It has been more challenging to reach your audience through organic posts because of LinkedIn’s algorithms changes. As a result, many companies use LinkedIn advertising. Are you one of them, and wonder if you make some expensive mistakes? In this article, we present four advertising mistakes and how to avoid them.
Why use LinkedIn advertising?
Unfortunately, the organic posts on LinkedIn do not perform as good as they used to. You may, therefore, need to give your content a push in the right direction.
LinkedIn is the world’s biggest professional platform, with more than 645 million users in over 200 different countries. The platform is suitable for companies with a B2B focus as you can segment your audience by job title, function, industry, and workplace. It is a professional network, where you, as the advertiser, can reach an engaged audience, whether your goal is leads, increase awareness of your brand or increase traffic to your website.
#1: You are applying ineffective ad targeting tactics
LinkedIn offers the opportunity to segment your audience based on unique targeting criteria – including company names, industries, job features, job titles, company size, and interests.
With so many opportunities, it is easy to make mistakes, if you “over-target” your ads when building your audience. It is essential to keep an eye on your target size, so your target audience does not get to narrow.
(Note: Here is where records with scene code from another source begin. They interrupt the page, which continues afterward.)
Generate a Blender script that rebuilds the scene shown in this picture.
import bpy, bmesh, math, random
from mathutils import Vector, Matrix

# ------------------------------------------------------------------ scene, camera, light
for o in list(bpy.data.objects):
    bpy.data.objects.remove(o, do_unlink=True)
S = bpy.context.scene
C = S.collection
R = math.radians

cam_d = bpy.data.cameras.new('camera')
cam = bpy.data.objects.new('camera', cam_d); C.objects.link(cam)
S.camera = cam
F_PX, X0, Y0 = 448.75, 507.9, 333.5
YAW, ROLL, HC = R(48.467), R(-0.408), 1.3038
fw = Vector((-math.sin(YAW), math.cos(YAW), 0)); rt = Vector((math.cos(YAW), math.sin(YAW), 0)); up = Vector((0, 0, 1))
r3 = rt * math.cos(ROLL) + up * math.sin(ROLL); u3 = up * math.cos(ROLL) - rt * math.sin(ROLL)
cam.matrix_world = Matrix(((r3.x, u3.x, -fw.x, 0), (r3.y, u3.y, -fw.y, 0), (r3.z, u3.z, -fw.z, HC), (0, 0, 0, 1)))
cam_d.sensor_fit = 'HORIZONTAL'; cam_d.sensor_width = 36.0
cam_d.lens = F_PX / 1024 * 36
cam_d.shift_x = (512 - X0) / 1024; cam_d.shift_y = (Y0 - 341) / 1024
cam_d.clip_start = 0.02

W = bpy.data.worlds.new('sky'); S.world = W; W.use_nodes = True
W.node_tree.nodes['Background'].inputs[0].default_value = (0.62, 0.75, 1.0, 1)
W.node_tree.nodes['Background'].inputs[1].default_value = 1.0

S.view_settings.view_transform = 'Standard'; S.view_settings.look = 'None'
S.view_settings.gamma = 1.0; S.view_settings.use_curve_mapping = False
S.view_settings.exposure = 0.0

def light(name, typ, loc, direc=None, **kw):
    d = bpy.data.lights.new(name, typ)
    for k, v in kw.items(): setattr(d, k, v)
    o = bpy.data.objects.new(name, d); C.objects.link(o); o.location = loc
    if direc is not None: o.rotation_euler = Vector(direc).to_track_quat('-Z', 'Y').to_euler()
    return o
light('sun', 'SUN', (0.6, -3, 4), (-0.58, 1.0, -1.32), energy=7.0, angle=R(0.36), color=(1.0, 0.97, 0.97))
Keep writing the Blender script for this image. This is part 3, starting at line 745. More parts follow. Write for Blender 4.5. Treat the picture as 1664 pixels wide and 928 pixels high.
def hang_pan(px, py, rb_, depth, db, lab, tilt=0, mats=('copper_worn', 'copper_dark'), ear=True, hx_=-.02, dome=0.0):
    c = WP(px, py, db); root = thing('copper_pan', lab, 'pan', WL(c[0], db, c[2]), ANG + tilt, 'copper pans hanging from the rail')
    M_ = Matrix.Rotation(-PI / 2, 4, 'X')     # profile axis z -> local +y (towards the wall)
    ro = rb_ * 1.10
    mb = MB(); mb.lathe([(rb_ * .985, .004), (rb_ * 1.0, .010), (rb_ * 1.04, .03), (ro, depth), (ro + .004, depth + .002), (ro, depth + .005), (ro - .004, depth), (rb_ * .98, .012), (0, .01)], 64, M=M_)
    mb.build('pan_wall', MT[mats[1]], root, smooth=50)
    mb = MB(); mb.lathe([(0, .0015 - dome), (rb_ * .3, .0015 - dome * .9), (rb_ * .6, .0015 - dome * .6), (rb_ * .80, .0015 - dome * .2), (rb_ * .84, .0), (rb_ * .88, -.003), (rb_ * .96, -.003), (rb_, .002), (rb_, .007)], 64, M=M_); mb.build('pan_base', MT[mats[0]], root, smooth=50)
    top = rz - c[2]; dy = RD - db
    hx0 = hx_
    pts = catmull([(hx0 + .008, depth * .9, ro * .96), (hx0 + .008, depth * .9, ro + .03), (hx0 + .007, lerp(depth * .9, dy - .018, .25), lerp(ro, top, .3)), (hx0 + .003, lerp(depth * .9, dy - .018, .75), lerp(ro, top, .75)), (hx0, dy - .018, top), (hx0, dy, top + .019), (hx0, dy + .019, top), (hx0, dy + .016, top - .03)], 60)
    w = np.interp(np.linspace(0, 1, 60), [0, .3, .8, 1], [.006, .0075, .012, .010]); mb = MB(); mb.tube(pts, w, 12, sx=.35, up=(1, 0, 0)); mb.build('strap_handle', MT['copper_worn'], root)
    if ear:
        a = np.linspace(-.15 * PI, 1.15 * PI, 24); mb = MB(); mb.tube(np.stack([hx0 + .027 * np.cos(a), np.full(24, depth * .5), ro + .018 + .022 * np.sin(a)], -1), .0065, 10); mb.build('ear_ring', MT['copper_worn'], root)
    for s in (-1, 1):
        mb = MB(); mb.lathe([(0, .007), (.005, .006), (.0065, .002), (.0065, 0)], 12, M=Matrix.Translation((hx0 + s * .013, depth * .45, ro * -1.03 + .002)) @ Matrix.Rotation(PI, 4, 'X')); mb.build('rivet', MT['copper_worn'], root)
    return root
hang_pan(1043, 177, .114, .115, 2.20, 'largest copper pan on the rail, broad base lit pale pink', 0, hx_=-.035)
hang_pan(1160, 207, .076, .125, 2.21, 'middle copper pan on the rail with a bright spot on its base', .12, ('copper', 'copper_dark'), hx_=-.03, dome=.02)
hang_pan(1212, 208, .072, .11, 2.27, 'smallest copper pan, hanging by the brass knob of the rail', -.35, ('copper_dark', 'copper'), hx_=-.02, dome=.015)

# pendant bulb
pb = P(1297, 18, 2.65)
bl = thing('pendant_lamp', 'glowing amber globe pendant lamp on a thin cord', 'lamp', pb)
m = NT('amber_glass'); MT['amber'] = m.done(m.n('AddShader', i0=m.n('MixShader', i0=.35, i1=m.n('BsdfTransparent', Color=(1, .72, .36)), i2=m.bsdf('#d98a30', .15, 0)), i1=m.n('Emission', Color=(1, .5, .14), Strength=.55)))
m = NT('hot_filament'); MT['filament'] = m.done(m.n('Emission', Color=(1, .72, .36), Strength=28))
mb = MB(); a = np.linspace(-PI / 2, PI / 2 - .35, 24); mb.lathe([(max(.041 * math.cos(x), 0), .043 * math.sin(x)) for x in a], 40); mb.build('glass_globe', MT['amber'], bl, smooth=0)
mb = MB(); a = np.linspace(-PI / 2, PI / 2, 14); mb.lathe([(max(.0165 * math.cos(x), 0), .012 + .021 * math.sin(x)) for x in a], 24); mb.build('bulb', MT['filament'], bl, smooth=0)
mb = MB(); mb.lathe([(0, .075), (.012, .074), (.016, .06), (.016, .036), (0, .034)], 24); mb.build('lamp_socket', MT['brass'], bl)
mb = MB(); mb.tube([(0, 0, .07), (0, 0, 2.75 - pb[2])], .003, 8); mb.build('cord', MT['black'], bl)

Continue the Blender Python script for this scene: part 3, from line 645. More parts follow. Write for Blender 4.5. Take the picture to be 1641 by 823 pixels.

If your target audience is too narrow, your result may be “sub-optimal” and can also cause fewer impressions, clicks, leads, and sales.
To avoid a narrow audience, you need to ensure what limits and expands your target audience. For each targeting criteria you include, the size of your target audience will become smaller.
When you create your target audience, you should add a maximum of two target criteria besides location. Choose as many sub-categories as you want. This will expand your target audience but stick to two overall categories, as it will help improve the scaling and reach of your ad.
#2: Underutilizing LinkedIn Matched Audience
Have you been testing the three different types of ‘Matched Audience’ on LinkedIn? If not, maybe you should go for it. Because it can help your advertising campaigns reach a whole new level.
By using these targeting options, you can match visitors to your website, lists of companies, or emails with members on LinkedIn. In that way, you can make sure that the people who have already visited your website are not passing by.
#3: Underfunding LinkedIn Advertising Campaign Budgets
LinkedIn requires that your daily budget to be at least EUR 9 per day per campaign. At that point, LinkedIn is not the cheapest digital advertising platform – but used efficiently, it can be beneficial.
Use ‘LinkedIn reporting’ to analyze your campaign’s successes and failures. You can monitor your campaign performance under ‘website demographics’ and under the ‘Campaign Performance’, which you can found in the Campaign Manager.
If you keep an eye on your campaign regularly, you can make ongoing adjustments, and get more out of your budget.
#4 Using only one LinkedIn ad placement for each campaign
You can make four different types of ‘ad placements’; sponsored content, sponsored InMail, text ads, and dynamic ads.
Sponsored InMail ads are messages that are sent privately to users. Text ads appear on the right side of the website or at the top of your homepage (only visible on desktop). The dynamic ads appear on the right side of LinkedIn and can be follow-up-, spotlight- and job ads.
LinkedIn’s high budget requirements often force advertisers only to create one campaign, but do not let it hind you from creating more than one ad. Create 2-4 ads per campaign with various images, designs, and intro texts. You can also test video and carousel ads to see what works best for your audience.
Do not limit yourself – try as many ads as possible to make the best decision based on data from your campaign performance. You will quickly be aware of which ads perform best when you look at these numbers – and afterward tailor your future campaigns better.